I did not get into art. Art got into me. I knew I was an artist when I was 11 years old. I grew up Port-au-Prince, Haiti with my mother, grandmother, aunt, uncle, two sisters, and two brothers. At the corner of my street, was the Cathédrale Sainte Trinité. Some of the greatest Haitian artists of the 20th century, like Philomé Obin, Castera Bazile, Rigaud Benoit, Gabriel Leveque, Adam Leontus, Wilson Bigaud, Jasmin Joseph, and Préfete Dufaut, painted the cathedral’s magnificent murals. I remember my sister giving me a bath when I was really little. She said, “Engels I will marry an artist,” and she did. That is how I knew how important art is. My brother took me to visit the great Haitian artist Jérôme. In Haiti, there was such reverence for art and artists. These are the memories that shaped me.
What are the influences and inspirations in your work?
I never attached to any movements in art or to any group. I did not go to art school. I am self-taught.
Solitude. Process. Life. Art is the only place on earth where freedom exists. No laws. No need to conform. No allegiance to anything. Always searching. Constant change. Possibility.
Music keeps me company when I work. Music holds memory and feeling for me. Edith Piaf. Toto Bissainthe. Sometimes I will listen to the same song, a thousand times over, until a painting is finished. When I am working, I do not feel that my feet are on the ground. The music is playing. I enter the work; we become one. I am floating. That is my inspiration.
How is your work different than everything else out there?
Above all else, I am a painter. Yet, my work tends to be three dimensional. I use color with restraint. It follows form. I set up a tug-of-war between the materials and what the piece is about. Sometimes the works are scarred and rugged. Other times, spare and elegant. My work has tension between life and death, fate and free-will, hope and wanting.
When is a piece finished for you?
I cannot control how the work evolves. I let the work happen. I expressed what I feel. A piece is done when my eyes go up, down, left and right with no disturbance. Nothing is foreign. There is nothing left to do. Then I stop.
What’s different about your current body of work?
Early in my career, I used a lot of paint. Now I use less paint. I use staples or stretchers as paint. Sometimes I use the canvas itself. The canvas acts as the paint. The canvas is pushed forward. Backward. Crumbled. Stretched flat. I bring what is traditionally in the back of the piece—the humble materials that shape the painting—up front. Everything is flipped. What was hidden is now in plain sight. Equal footing. What is the purpose to hide the stretchers, the staples, the raw canvas? Or, I may play with the picture plane, use five stretchers instead of four. The expectation of a rectangular standard is there, but it goes awry. I may put stretchers in the center of the painting and have canvas winding in and out. There is no separation between canvas and stretchers, and paint and staples. There is no separation between back and front. It is fluid. That is the way I love to work.
What would you like collectors and curators to know about your work?

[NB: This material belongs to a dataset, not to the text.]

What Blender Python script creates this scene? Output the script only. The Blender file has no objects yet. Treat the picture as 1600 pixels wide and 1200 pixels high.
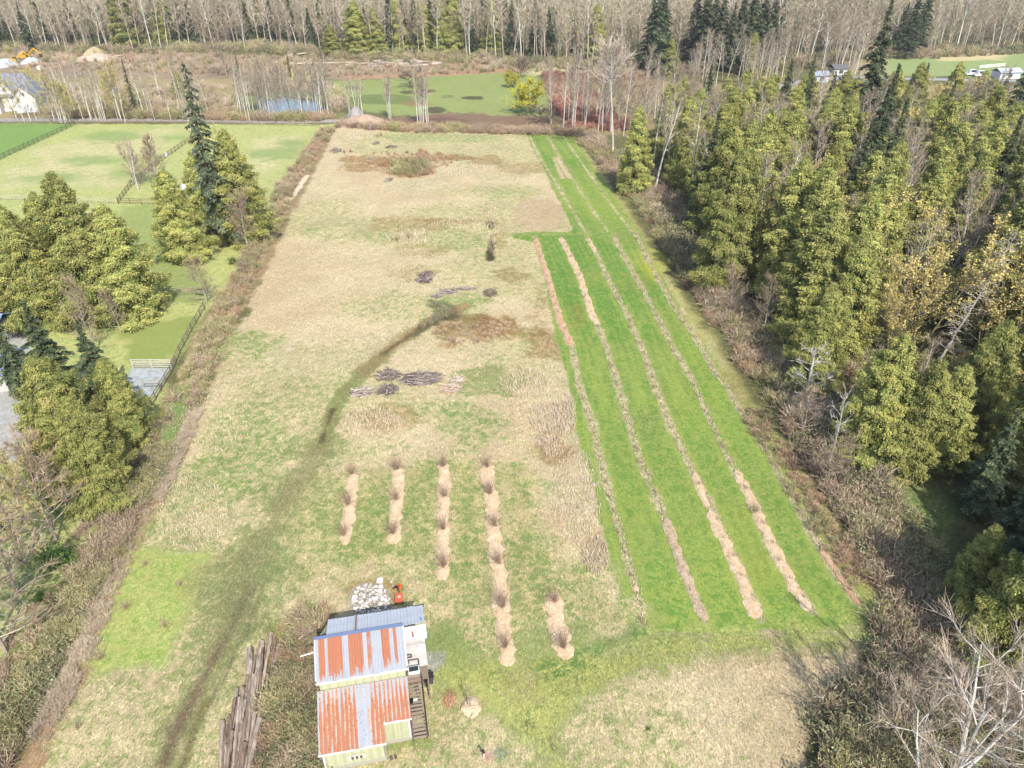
import bpy, math, random
import numpy as np
from mathutils import Vector, Matrix, Euler
R = math.radians
sc = bpy.context.scene
C = sc.collection

# ------------------------------------------------------------------ camera, sky, sun, exposure
FPX, PITCH, CAMH = 1109.0, R(32.6), 50.0      # focal length for a 1600 px wide frame, tilt below the horizon, drone height
cam = bpy.data.cameras.new("camera")
cam.sensor_width = 36.0
cam.lens = 36.0 * FPX / 1600.0
cam.clip_start, cam.clip_end = 0.5, 4000
co = bpy.data.objects.new("camera", cam)
C.objects.link(co)
co.location = (0, 0, CAMH)
co.rotation_euler = (math.pi / 2 - PITCH, 0, 0)
sc.camera = co
SUN_DIR = Vector((0.33, -0.94, 0)).normalized() * math.cos(R(46)) + Vector((0, 0, math.sin(R(46))))
w = bpy.data.worlds.new("World")
sc.world = w
w.use_nodes = True
nt = w.node_tree
sky = nt.nodes.new("ShaderNodeTexSky")
sky.sky_type = 'NISHITA'
sky.sun_disc = False
sky.sun_elevation = R(46)
sky.sun_rotation = math.atan2(SUN_DIR.x, SUN_DIR.y)
sky.air_density, sky.dust_density, sky.ozone_density = 1.0, 1.6, 1.0
bg = nt.nodes["Background"]
bg.inputs[1].default_value = 0.15
nt.links.new(sky.outputs[0], bg.inputs[0])
sl = bpy.data.lights.new("sun", 'SUN')
sl.energy = 3.7
sl.angle = R(0.5)
sl.color = (1.0, 0.955, 0.88)
so = bpy.data.objects.new("sun", sl)
C.objects.link(so)
so.rotation_euler = SUN_DIR.to_track_quat('Z', 'Y').to_euler()
so.location = (60, -60, 120)
sc.view_settings.view_transform = 'Standard'
sc.view_settings.look = 'None'
sc.view_settings.gamma = 1
sc.view_settings.exposure = 1.2
sc.cycles.max_bounces = 5
sc.cycles.diffuse_bounces = 2
sc.cycles.transparent_max_bounces = 4

# ------------------------------------------------------------------ surveying helpers (photo pixel -> point of the ground)
cp, sp = math.cos(PITCH), math.sin(PITCH)
def G(px, py, z=0.0):
    dx = (px - 800) / FPX; u = -(py - 600) / FPX
    d = (dx, cp + u * sp, -sp + u * cp)
    t = (CAMH - z) / -d[2]
    return (d[0] * t, d[1] * t)
def GL(pts, z=0.0): return [G(a, b, z) for a, b in pts]
def PIXY(x, y, z):
    dz = z - CAMH; f = y * cp - dz * sp; u = y * sp + dz * cp
    return 600 - FPX * u / f
def HT(bx, by, ty):
    x, y = G(bx, by)
    z = 0.0
    while z < 45 and PIXY(x, y, z) > ty: z += 0.2
    return z

# ------------------------------------------------------------------ numpy noise
def _h(ix, iy, s):
    n = (ix.astype(np.int64) * 374761393 + iy.astype(np.int64) * 668265263 + s * 1274126177) & 0xffffffff
    n = ((n ^ (n >> 13)) * 1274126177) & 0xffffffff
    return ((n ^ (n >> 16)) & 0xffff) / 65535.0
def vnoise(x, y, s=0):
    ix = np.floor(x); iy = np.floor(y); fx = x - ix; fy = y - iy
    fx = fx * fx * (3 - 2 * fx); fy = fy * fy * (3 - 2 * fy)
    a = _h(ix, iy, s); b = _h(ix + 1, iy, s); c = _h(ix, iy + 1, s); d = _h(ix + 1, iy + 1, s)
    return (a * (1 - fx) + b * fx) * (1 - fy) + (c * (1 - fx) + d * fx) * fy
def fbm(x, y, sc_, o=4, s=0):
    r = 0; a = 1; t = 0
    for i in range(o):
        r = r + a * vnoise(x / sc_ * 2 ** i + 17 * i, y / sc_ * 2 ** i - 9 * i, s + i); t += a; a *= 0.55
    return r / t
def sst(a, b, x):
    t = np.clip((x - a) / (b - a), 0, 1); return t * t * (3 - 2 * t)
KALB = 0.55
def lin(c): return c / 12.92 if c <= 0.04045 else ((c + 0.055) / 1.055) ** 2.4
def S(r, g, b, k=KALB):
    c = np.array([lin(r / 255) * k, lin(g / 255) * k, lin(b / 255) * k])
    if g > r and g > b:      # early-spring greens are never fully saturated
        y = c.mean(); c = (c * .68 + np.array([1.14, 1.06, .74]) * y * .32) * .94
    return c
def inpoly(poly, X, Y):
    ins = np.zeros(X.shape, bool); n = len(poly)
    for i in range(n):
        x1, y1 = poly[i]; x2, y2 = poly[(i + 1) % n]
        if y1 == y2: continue
        c = ((y1 > Y) != (y2 > Y)) & (X < (x2 - x1) * (Y - y1) / (y2 - y1) + x1)
        ins ^= c
    return ins
def segdist(pts, X, Y, closed=False):
    d = np.full(X.shape, 1e9); n = len(pts)
    for i in range(n if closed else n - 1):
        x1, y1 = pts[i]; x2, y2 = pts[(i + 1) % n]
        vx, vy = x2 - x1, y2 - y1; L = vx * vx + vy * vy + 1e-9
        t = np.clip(((X - x1) * vx + (Y - y1) * vy) / L, 0, 1)
        d = np.minimum(d, np.hypot(X - x1 - t * vx, Y - y1 - t * vy))
    return d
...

Sometimes people look at who I am and where I come from and expect my work to look a certain way or to deal with a certain subject matter. I cannot escape who I am. Who I am shapes my work. It gives it context. But, why should I paint a particular way or a particular subject matter? That is colonialism. I am part of the world. My experience is global.
I am free to think. To question. To keep being surprised. The visual language may call and echo, but each work is its own thought. Otherwise, what is the point?
Something happens over time. Experience. Maturity. The work evolves. It is a dynamic process. I am in it for the long haul.
Tell us about a few of your career highlights or moments that have greatly affected your career?
In the fall of 2019, the Neuberger Museum of Art held a 10-year survey of my work. The show was curated by Patrice Giasson. The show was accompanied by a monograph, the first of my career. The book is beautiful. Hardcover. 144 pages. When I learned that the book is in the library of the Metropolitan Museum of Art and other institutions, I understood that my work entered the dialogue of art history.
What’s coming up for you?
I will go to the studio and work, just as I have for 30 years. And, of course, I am waiting for MOMA.
What advice would you give to an artist just starting out today?
Learn to see. Trust your instincts. Work every day. Be consistent. Love what you do.
Who are some of your favorite underappreciated artists that you don’t think get enough attention?
There are many great artists who have been pushed to the margins simply because of who they are, especially artists of color and women. I appreciate the work of artists who have worked for decades. Mastery takes time. I have always been a fan of William H. Johnson’s work. His visual language weaves modernism, African sculpture, and folk art. His work is deceptively sophisticated.